Sıfır bunları duyunca kendini, başından aşağıya kaynar sular dökülmüş gibi hissetmiş. Yolculuk boyunca öğrendiği tek şey, sonsuza asla ulaşılamayacağı ve onun tam olarak idrak edilemeyeceği gerçeği olmuş.

Sıfırın sonsuzluğu arama macerasını bu şekilde dile getirmiş Ö. Faruk Güldüren.

Sayıların sonu olmamasına rağmen bir başlangıçları vardır. Sayıları elde etmek için bir önceki sayıya ihtiyacımız vardır. Yani 5 sayısının oluşması için 4’e, 4’ün 3’e, 3’ün 2’ye, 2’nin ise 1’e ihtiyacı vardır. Ama 1’in hiçbir sayıya ihtiyacı yoktur. 1 kendiliğinden vardır. Aynı maddenin başlangıcının dayandığı yer gibi… Yani feza sonsuza doğru gitse de bir başlangıcı vardır. Kâinatın bir yaşı varsa, bunu 1 diye saymaya başlar ve günümüze kadar geliriz. Yaşı 1 diye başlıyorsa demek ki yokluktan varlık âlemine çıkışı vardır. Yani o varlık sıfır iken yok, 1 iken var olmuştur.

Kısacası 1 rakamının oluşabilmesi için hiç bir şeye ihtiyacı yoktur. O kendi kendine vardır. Kendi kendine var olan 1, tüm sayıların varlık kaynağıdır.
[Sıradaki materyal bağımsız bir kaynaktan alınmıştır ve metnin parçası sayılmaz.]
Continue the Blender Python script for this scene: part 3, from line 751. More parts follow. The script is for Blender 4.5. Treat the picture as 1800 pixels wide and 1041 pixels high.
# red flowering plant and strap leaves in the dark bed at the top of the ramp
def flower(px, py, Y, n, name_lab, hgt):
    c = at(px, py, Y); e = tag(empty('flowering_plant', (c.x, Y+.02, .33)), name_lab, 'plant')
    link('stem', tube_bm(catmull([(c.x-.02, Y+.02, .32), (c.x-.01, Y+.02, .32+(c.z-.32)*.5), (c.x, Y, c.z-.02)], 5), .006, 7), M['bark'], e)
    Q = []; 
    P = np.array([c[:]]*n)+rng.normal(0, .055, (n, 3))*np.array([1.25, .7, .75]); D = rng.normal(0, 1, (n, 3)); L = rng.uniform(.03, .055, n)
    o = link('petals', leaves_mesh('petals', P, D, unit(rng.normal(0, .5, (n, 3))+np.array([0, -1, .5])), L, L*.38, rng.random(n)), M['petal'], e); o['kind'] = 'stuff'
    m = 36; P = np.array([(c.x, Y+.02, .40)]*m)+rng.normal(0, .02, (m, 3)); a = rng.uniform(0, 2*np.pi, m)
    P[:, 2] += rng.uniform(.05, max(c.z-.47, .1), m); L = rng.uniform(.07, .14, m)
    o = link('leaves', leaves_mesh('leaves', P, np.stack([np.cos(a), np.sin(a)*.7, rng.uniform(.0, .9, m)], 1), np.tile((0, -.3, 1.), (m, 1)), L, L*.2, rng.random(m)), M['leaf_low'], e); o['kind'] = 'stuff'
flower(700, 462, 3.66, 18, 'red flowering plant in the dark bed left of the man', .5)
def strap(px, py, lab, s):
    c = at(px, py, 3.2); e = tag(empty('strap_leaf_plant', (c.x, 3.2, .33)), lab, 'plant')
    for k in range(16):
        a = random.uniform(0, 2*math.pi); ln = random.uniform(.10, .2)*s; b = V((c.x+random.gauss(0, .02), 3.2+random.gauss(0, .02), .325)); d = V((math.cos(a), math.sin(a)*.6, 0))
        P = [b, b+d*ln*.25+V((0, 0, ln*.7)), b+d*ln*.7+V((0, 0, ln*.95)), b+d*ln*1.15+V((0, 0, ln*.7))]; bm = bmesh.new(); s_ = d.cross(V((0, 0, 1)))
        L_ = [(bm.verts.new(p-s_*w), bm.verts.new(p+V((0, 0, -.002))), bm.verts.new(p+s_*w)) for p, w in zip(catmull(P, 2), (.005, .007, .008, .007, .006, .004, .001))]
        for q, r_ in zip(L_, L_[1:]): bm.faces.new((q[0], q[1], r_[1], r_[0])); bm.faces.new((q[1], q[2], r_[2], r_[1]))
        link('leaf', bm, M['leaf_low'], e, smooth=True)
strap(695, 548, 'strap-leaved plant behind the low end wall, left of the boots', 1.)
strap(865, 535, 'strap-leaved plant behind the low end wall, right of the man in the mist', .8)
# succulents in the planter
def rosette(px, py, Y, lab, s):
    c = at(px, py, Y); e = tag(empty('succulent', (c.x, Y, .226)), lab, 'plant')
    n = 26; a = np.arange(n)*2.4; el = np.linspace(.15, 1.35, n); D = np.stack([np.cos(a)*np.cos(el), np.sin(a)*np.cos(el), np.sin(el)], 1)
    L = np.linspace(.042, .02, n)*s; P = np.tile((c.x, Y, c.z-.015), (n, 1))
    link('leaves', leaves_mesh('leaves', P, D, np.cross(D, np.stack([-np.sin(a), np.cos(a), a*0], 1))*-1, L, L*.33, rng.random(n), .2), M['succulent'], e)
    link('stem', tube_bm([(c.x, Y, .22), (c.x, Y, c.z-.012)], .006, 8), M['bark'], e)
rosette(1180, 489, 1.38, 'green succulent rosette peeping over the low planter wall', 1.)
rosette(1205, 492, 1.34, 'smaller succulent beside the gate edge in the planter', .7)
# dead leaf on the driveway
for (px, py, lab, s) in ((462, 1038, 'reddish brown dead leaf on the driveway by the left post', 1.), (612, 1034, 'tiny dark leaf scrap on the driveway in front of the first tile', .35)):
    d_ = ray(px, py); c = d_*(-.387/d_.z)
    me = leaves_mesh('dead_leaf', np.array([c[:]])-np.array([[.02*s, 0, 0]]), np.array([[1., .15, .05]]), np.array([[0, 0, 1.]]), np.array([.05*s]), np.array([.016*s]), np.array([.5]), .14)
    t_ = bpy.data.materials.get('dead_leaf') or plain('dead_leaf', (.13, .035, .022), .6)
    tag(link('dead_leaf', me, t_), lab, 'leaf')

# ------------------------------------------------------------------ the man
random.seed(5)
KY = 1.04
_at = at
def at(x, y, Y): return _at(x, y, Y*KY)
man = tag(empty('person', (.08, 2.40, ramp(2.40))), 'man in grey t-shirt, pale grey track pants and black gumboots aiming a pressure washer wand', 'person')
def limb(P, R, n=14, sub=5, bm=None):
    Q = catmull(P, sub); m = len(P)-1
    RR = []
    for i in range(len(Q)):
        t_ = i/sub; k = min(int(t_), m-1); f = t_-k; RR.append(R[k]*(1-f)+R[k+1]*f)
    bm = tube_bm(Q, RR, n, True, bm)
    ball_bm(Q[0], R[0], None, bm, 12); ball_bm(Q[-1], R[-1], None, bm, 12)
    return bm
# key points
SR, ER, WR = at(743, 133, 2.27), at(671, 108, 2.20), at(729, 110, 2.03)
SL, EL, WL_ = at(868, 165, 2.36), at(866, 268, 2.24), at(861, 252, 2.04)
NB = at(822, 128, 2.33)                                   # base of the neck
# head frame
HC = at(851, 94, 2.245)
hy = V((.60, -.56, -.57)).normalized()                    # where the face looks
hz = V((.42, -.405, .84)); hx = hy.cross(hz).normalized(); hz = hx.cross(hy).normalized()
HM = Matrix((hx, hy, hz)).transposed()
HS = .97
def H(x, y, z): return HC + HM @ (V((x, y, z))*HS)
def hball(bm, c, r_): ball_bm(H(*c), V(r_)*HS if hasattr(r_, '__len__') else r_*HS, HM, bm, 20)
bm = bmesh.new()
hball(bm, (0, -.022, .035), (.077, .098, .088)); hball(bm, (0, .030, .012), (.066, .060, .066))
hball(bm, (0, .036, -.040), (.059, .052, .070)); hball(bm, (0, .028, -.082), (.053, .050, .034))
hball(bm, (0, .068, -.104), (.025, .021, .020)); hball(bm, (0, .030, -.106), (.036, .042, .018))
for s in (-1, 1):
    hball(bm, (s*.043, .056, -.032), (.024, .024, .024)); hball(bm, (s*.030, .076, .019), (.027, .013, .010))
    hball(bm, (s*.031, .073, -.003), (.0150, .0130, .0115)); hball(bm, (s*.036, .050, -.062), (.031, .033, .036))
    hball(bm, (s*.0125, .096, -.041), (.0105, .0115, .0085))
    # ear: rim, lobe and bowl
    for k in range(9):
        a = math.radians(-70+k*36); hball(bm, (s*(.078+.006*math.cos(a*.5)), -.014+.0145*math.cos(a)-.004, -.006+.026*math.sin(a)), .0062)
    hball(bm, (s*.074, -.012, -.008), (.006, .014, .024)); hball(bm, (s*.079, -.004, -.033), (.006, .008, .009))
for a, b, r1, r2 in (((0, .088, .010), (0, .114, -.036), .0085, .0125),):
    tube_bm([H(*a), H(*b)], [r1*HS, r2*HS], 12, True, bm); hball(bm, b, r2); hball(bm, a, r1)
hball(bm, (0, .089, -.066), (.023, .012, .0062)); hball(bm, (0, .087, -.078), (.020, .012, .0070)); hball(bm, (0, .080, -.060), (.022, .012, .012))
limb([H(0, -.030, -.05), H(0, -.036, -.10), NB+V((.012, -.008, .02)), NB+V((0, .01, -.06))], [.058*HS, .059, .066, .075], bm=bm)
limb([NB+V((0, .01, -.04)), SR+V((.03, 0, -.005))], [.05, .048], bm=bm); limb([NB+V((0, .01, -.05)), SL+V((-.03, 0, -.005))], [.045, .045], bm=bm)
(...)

Tüm sayılar 1 eklenerek oluşurlar. 1’e 1 eklediğiniz de 2’yi elde edersiniz ve bu uzayıp sonsuza gider. 1’in hiç kimseye ve hiçbir şeye ihtiyacı yoktur. Ezelden beri 1 vardır. Eğer sıfıra ihtiyaç duyar derseniz, yukarıda dediğimiz gibi sıfır yokluktur. -1 ise yokluk içinde bir yokluktur. Yani yok olan sıfır, 1’e kaynaklık teşkil edemez. 1 kendi kendine vardır.

Netice itibariyle bütün sonsuzluk bir 1’den çıkar. O 1, bütün sonsuzluğa hükmeder. Kim nasıl düşünür bilmem ama ben o 1’e inanıyorum.